Early History
Before the 1820s, most books were published as unbound sheets and were generally sold to customers either in this form, or in simple bindings executed for the bookseller, or in bespoke bindings commissioned by the customer. At this date, publishers did not have their books bound in uniform "house" bindings, so there was no reason for them to issue dust jackets. Book owners did occasionally fashion their own jackets out of leather, wallpaper, fur, or other material, and many other types of detachable protective covers were made for codexes, manuscripts, and scrolls from ancient times through the Middle Ages and into the modern period.
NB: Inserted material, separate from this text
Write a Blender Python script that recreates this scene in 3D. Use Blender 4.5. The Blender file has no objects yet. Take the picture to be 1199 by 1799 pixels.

At the end of the 18th century books began to be issued in plain paper-covered boards, sometimes with a printed spine-label; this form of binding was intended to be temporary. Some collections of loose prints were issued at this period in printed paper wrappings, again intended to be temporary. In the first two decades of the nineteenth century, publishers started issuing some smaller books in bindings of printed paper-covered boards, and throughout the 1820s and 1830s some small popular books, notably annual gift-books and almanacs, were issued in detachable printed pasteboard sheaths. These small boxes are sometimes loosely and erroneously referred to as the first dust jackets. True publisher's bindings in cloth and leather, in which all, or a substantial part of, an edition were bound, were also introduced shortly before 1820, by the innovative publisher William Pickering.